Vicio propio cae por su desdén por la fluidez, por su búsqueda infructuosa de "onda", por llamar la atención reiteradas veces y sin elaboración sobre las secuelas del fin del sueño de los sesenta. Por no encontrar nunca la veta policial, ni de comedia inusual, ni de muestrario freak de personajes interpretados por más de una decena de actores y actrices notorios. La voz narrativa evocativa, demasiado literaria, choca con la tenue farsa general y con el tour de force actoral de Joaquin Phoenix y sus ojos abiertos enfáticamente.
El film cuenta vagamente la búsqueda por parte del investigadorhippie Doc Sportello (Phoenix) de su ex novia y de un millonario. Y malgasta referencias históricas -Panteras Negras, clan Manson- en meros suvenires. Desperdicia actores en líneas de artificio imposible y en situaciones que no encastran entre sí: cualquier secuencia puede seguir a cualquier otra.

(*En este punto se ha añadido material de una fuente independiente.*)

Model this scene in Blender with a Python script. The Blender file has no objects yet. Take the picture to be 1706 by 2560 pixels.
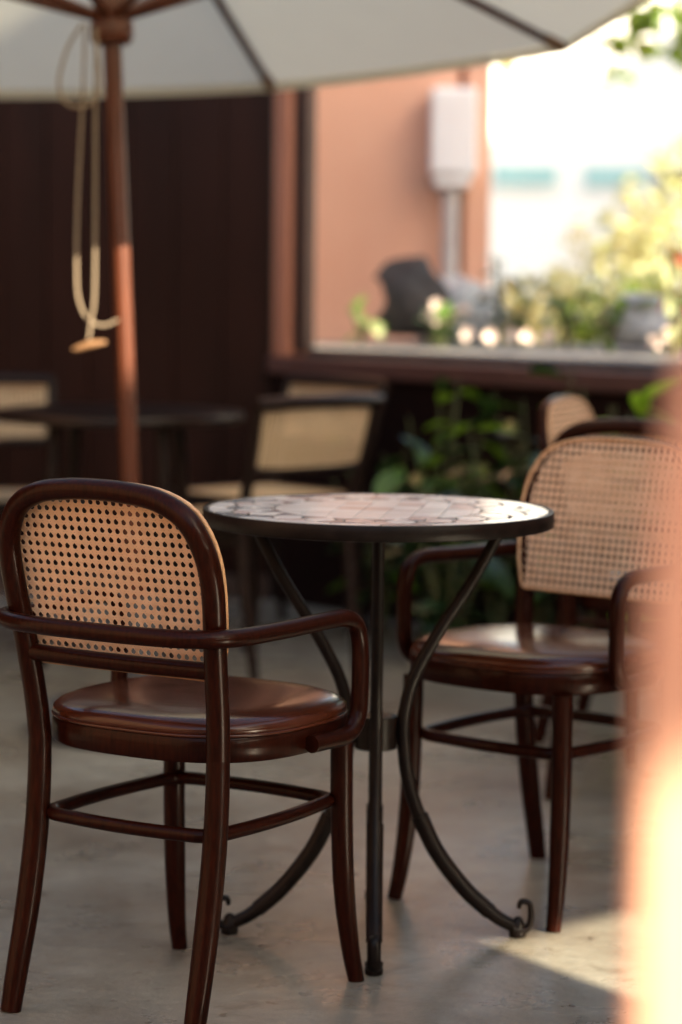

Eso no sería un problema a priori (hay muchas grandes películas con lógica episódica casi autónoma), pero aquí no hay imaginación delirante, ni siquiera los modestos logros de los trips bajo influencia de Pánico y locura en Las Vegas, y cada diálogo explicativo anodino, extenso y eternizado -notoriamente los de Phoenix con Martin Donovan, Del Toro y algunos con Josh Brolin- habla a las claras de que el juego quebrado narrativamente no es tal y que no se supo podar la literatura. Más allá de algunos buenos momentos de los actores -Witherspoon y Brolin pueden con cualquier cosa, evidentemente-, algunos encuadres con brillo propio y las habituales habilidades de musicalización del cine del director, Vicio propio es ejemplo cabal de película fallida y de caída desde las alturas.